• Exercise directions
Copy out the whole listing exactly as written, leaving the pictures behind.

• Source data
::::::::::
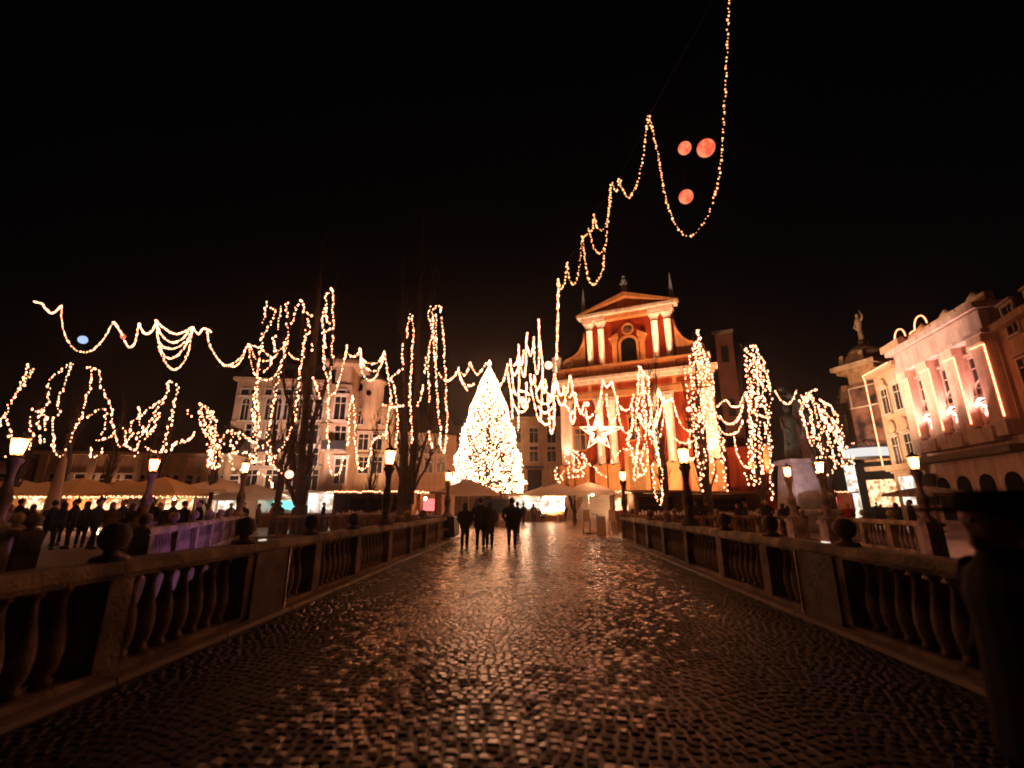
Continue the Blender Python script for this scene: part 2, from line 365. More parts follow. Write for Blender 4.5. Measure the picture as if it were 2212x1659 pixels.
lps = [((-4.18, 12.9), 'lit stone lamp post on the left parapet of the bridge, before the dark poplar'), ((4.18, 12.9), 'lit stone lamp post on the right parapet of the bridge, before the red church'),
       ((-4.18, 22.0), 'small lit lamp post at the far end of the left parapet, beside the cream parasol'), ((4.18, 22.0), 'small lit lamp post at the far end of the right parapet, beside the cafe parasol'),
       (lq(518, 23.2), 'lit lamp post at the end of the left side bridge, on its purple balustrade'), (lq(315, 15), 'lit lamp post before the long row of tan parasols'),
       (lq(4, 10), 'lamp post with a glowing globe at the left edge of the photograph'), (lq(1712, 19.5), 'lamp post before the pedestal of the monument'),
       (lq(1785, 17.2), 'lamp post right of the monument, under the tree with the slanting lights'), (lq(1995, 15.5), 'lamp post before the shop window of the pillared palace')]
for i, ((x, y), lab) in enumerate(lps):
    if i == 0: o = lp; o.location = (x, y, 1.07); o['label'] = lab
    else: o = dup(lp, (x, y, 1.07), 0, lab, 1.3 if i == 4 else 1)
    if i > 3: MB().box(-.24, .24, -.24, .24, -1.07, -.12).box(-.29, .29, -.29, .29, -.117, -.002).build('pedestal', M['stone'], o)

# ------------------------------------------------------------------ buildings
class Fac:
    """facade through pixel columns a,b at depths Ya,Yb; local x right along it, y inward, z up"""
    def __init__(s, name, label, cat, a, Ya, b, Yb, group=None):
        A, B = Vector((*pos(a, Ya), 0)), Vector((*pos(b, Yb), 0)); s.A = A; s.u = (B-A).normalized(); s.L = (B-A).length
        s.n = Vector((s.u.y, -s.u.x, 0)); s.t = thing(name, label, cat, A, math.atan2(s.u.y, s.u.x), group); s.wm = {}
    def uv(s, px, py):
        r = ray(px, py); c = Vector((0, 0, HC)); t = (s.A-c).dot(s.n)/r.dot(s.n); p = c+r*t; return (p-s.A).dot(s.u), p.z
    def box(s, name, u0, u1, z0, z1, y0, y1, m, top=None): return MB().box(u0, u1, y0, y1, z0, z1, top).build(name, M[m], s.t)
    def world(s, u, y, z): return s.A+s.u*u-s.n*y+Vector((0, 0, z))
    def win(s, u, z, w=1.1, h=2, arch=False, pane='pane', frame='wframe', hood=True, bars=True):
        k = (w, h, arch, pane, frame, hood)
        if k not in s.wm:
            a, b = w/2, h/2; f = MB(); d = .16
            if arch:
                n = 8; out = [(-a-d, -b), (-a-d, b-a)]+[((a+d)*-math.cos(math.pi*i/n), b-a+(a+d)*math.sin(math.pi*i/n)) for i in range(1, n)]+[(a+d, b-a), (a+d, -b)]
                inn = [(-a, -b), (-a, b-a)]+[(a*-math.cos(math.pi*i/n), b-a+a*math.sin(math.pi*i/n)) for i in range(1, n)]+[(a, b-a), (a, -b)]
                for i in range(len(out)-1): f.prism([out[i], inn[i], inn[i+1], out[i+1]], -.14, 0)
                p = MB().prism(inn, -.03, 0)
            else:
                f.box(-a-d, -a, -.14, 0, -b, b).box(a, a+d, -.14, 0, -b, b).box(-a-d, a+d, -.14, 0, b, b+d)
                p = MB().box(-a, a, -.03, 0, -b, b)
                if hood: f.box(-a-d-.12, a+d+.12, -.3, 0, b+d+.05, b+d+.2)
            f.box(-a-d-.08, a+d+.08, -.28, 0, -b-.16, -b)
            bar = MB().box(-.04, .04, -.08, -.032, -b, b if not arch else b-.05).box(-a, -.042, -.08, -.032, .2*h, .2*h+.08).box(.042, a, -.08, -.032, .2*h, .2*h+.08)
            s.wm[k] = (f.mesh('window', M[frame]), p.mesh('pane', M[pane]), bar.mesh('glazing_bar', M[frame]))
        f, p, bar = s.wm[k]; o = obj('window', f, s.t); o.location = (u, 0, z)
        obj('pane', p, o)
        if bars: obj('glazing_bar', bar, o)
        return o

# --- red baroque church
ch = Fac('church', 'red baroque church with pale columns, gabled pediment and scrolled shoulders, floodlit orange', 'church', 1375, 58, 1203, 62.0)
# flip so that u runs to the right from the middle of the facade
ch.u = -ch.u; ch.n = Vector((ch.u.y, -ch.u.x, 0)); ang = math.atan2(-.3683, .9297)
ch.u = Vector((math.cos(ang), math.sin(ang), 0)); ch.n = Vector((ch.u.y, -ch.u.x, 0))
ch.A = Vector((12.49, 58, 0))+ch.u*.35; ch.t.location = ch.A; ch.t.rotation_euler = (0, 0, ang)
B = ch.box
B('wall', -9.9, 9.9, 0, 19.9, .6, 28, 'red'); B('nave', -6.0, 6.0, 19.95, 26.9, .6, 26, 'red')
B('roof', -6.3, 6.3, 27, 27.3, 1.5, 26, 'roof')
B('podium', -10.6, 10.6, 0, 3.0, -.9, .55, 'beige')
for i in range(12):
    B('step', -6.5+.0*i, 6.5, i*.25, i*.25+.245, -5.4+i*.37, -.92, 'kerb')
for u in (-9.0, -4.45, -2.75, 2.75, 4.45, 9.0):      # lower order
    w_ = .62 if abs(u) < 9 else .85
    B('pedestal', u-w_-.15, u+w_+.15, 3.02, 6.7, -.55, .55, 'cream')
    if abs(u) < 9:
        MB().lathe([(6.72, .66), (6.95, .66), (7.05, .56), (14.3, .5), (14.35, .56), (14.5, .56), (15.0, .72), (15.2, .78)], u, .2, 0, 14).build('column', M['column'], ch.t, True)
    else: B('pilaster', u-.75, u+.75, 6.72, 15.2, -.15, .55, 'column')
    B('capital', u-w_-.12, u+w_+.12, 15.22, 15.5, -.5, .55, 'column')
B('architrave', -9.95, 9.95, 15.52, 16.3, -.35, .57, 'cream'); B('frieze', -9.9, 9.9, 16.32, 17.5, -.2, .57, 'cream')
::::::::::
• Worked solution
Continue the Blender Python script for this scene: part 2, from line 365. More parts follow. Write for Blender 4.5. Measure the picture as if it were 2212x1659 pixels.
lps = [((-4.18, 12.9), 'lit stone lamp post on the left parapet of the bridge, before the dark poplar'), ((4.18, 12.9), 'lit stone lamp post on the right parapet of the bridge, before the red church'),
       ((-4.18, 22.0), 'small lit lamp post at the far end of the left parapet, beside the cream parasol'), ((4.18, 22.0), 'small lit lamp post at the far end of the right parapet, beside the cafe parasol'),
       (lq(518, 23.2), 'lit lamp post at the end of the left side bridge, on its purple balustrade'), (lq(315, 15), 'lit lamp post before the long row of tan parasols'),
       (lq(4, 10), 'lamp post with a glowing globe at the left edge of the photograph'), (lq(1712, 19.5), 'lamp post before the pedestal of the monument'),
       (lq(1785, 17.2), 'lamp post right of the monument, under the tree with the slanting lights'), (lq(1995, 15.5), 'lamp post before the shop window of the pillared palace')]
for i, ((x, y), lab) in enumerate(lps):
    if i == 0: o = lp; o.location = (x, y, 1.07); o['label'] = lab
    else: o = dup(lp, (x, y, 1.07), 0, lab, 1.3 if i == 4 else 1)
    if i > 3: MB().box(-.24, .24, -.24, .24, -1.07, -.12).box(-.29, .29, -.29, .29, -.117, -.002).build('pedestal', M['stone'], o)

# ------------------------------------------------------------------ buildings
class Fac:
    """facade through pixel columns a,b at depths Ya,Yb; local x right along it, y inward, z up"""
    def __init__(s, name, label, cat, a, Ya, b, Yb, group=None):
        A, B = Vector((*pos(a, Ya), 0)), Vector((*pos(b, Yb), 0)); s.A = A; s.u = (B-A).normalized(); s.L = (B-A).length
        s.n = Vector((s.u.y, -s.u.x, 0)); s.t = thing(name, label, cat, A, math.atan2(s.u.y, s.u.x), group); s.wm = {}
    def uv(s, px, py):
        r = ray(px, py); c = Vector((0, 0, HC)); t = (s.A-c).dot(s.n)/r.dot(s.n); p = c+r*t; return (p-s.A).dot(s.u), p.z
    def box(s, name, u0, u1, z0, z1, y0, y1, m, top=None): return MB().box(u0, u1, y0, y1, z0, z1, top).build(name, M[m], s.t)
    def world(s, u, y, z): return s.A+s.u*u-s.n*y+Vector((0, 0, z))
    def win(s, u, z, w=1.1, h=2, arch=False, pane='pane', frame='wframe', hood=True, bars=True):
        k = (w, h, arch, pane, frame, hood)
        if k not in s.wm:
            a, b = w/2, h/2; f = MB(); d = .16
            if arch:
                n = 8; out = [(-a-d, -b), (-a-d, b-a)]+[((a+d)*-math.cos(math.pi*i/n), b-a+(a+d)*math.sin(math.pi*i/n)) for i in range(1, n)]+[(a+d, b-a), (a+d, -b)]
                inn = [(-a, -b), (-a, b-a)]+[(a*-math.cos(math.pi*i/n), b-a+a*math.sin(math.pi*i/n)) for i in range(1, n)]+[(a, b-a), (a, -b)]
                for i in range(len(out)-1): f.prism([out[i], inn[i], inn[i+1], out[i+1]], -.14, 0)
                p = MB().prism(inn, -.03, 0)
            else:
                f.box(-a-d, -a, -.14, 0, -b, b).box(a, a+d, -.14, 0, -b, b).box(-a-d, a+d, -.14, 0, b, b+d)
                p = MB().box(-a, a, -.03, 0, -b, b)
                if hood: f.box(-a-d-.12, a+d+.12, -.3, 0, b+d+.05, b+d+.2)
            f.box(-a-d-.08, a+d+.08, -.28, 0, -b-.16, -b)
            bar = MB().box(-.04, .04, -.08, -.032, -b, b if not arch else b-.05).box(-a, -.042, -.08, -.032, .2*h, .2*h+.08).box(.042, a, -.08, -.032, .2*h, .2*h+.08)
            s.wm[k] = (f.mesh('window', M[frame]), p.mesh('pane', M[pane]), bar.mesh('glazing_bar', M[frame]))
        f, p, bar = s.wm[k]; o = obj('window', f, s.t); o.location = (u, 0, z)
        obj('pane', p, o)
        if bars: obj('glazing_bar', bar, o)
        return o

# --- red baroque church
ch = Fac('church', 'red baroque church with pale columns, gabled pediment and scrolled shoulders, floodlit orange', 'church', 1375, 58, 1203, 62.0)
# flip so that u runs to the right from the middle of the facade
ch.u = -ch.u; ch.n = Vector((ch.u.y, -ch.u.x, 0)); ang = math.atan2(-.3683, .9297)
ch.u = Vector((math.cos(ang), math.sin(ang), 0)); ch.n = Vector((ch.u.y, -ch.u.x, 0))
ch.A = Vector((12.49, 58, 0))+ch.u*.35; ch.t.location = ch.A; ch.t.rotation_euler = (0, 0, ang)
B = ch.box
B('wall', -9.9, 9.9, 0, 19.9, .6, 28, 'red'); B('nave', -6.0, 6.0, 19.95, 26.9, .6, 26, 'red')
B('roof', -6.3, 6.3, 27, 27.3, 1.5, 26, 'roof')
B('podium', -10.6, 10.6, 0, 3.0, -.9, .55, 'beige')
for i in range(12):
    B('step', -6.5+.0*i, 6.5, i*.25, i*.25+.245, -5.4+i*.37, -.92, 'kerb')
for u in (-9.0, -4.45, -2.75, 2.75, 4.45, 9.0):      # lower order
    w_ = .62 if abs(u) < 9 else .85
    B('pedestal', u-w_-.15, u+w_+.15, 3.02, 6.7, -.55, .55, 'cream')
    if abs(u) < 9:
        MB().lathe([(6.72, .66), (6.95, .66), (7.05, .56), (14.3, .5), (14.35, .56), (14.5, .56), (15.0, .72), (15.2, .78)], u, .2, 0, 14).build('column', M['column'], ch.t, True)
    else: B('pilaster', u-.75, u+.75, 6.72, 15.2, -.15, .55, 'column')
    B('capital', u-w_-.12, u+w_+.12, 15.22, 15.5, -.5, .55, 'column')
B('architrave', -9.95, 9.95, 15.52, 16.3, -.35, .57, 'cream'); B('frieze', -9.9, 9.9, 16.32, 17.5, -.2, .57, 'cream')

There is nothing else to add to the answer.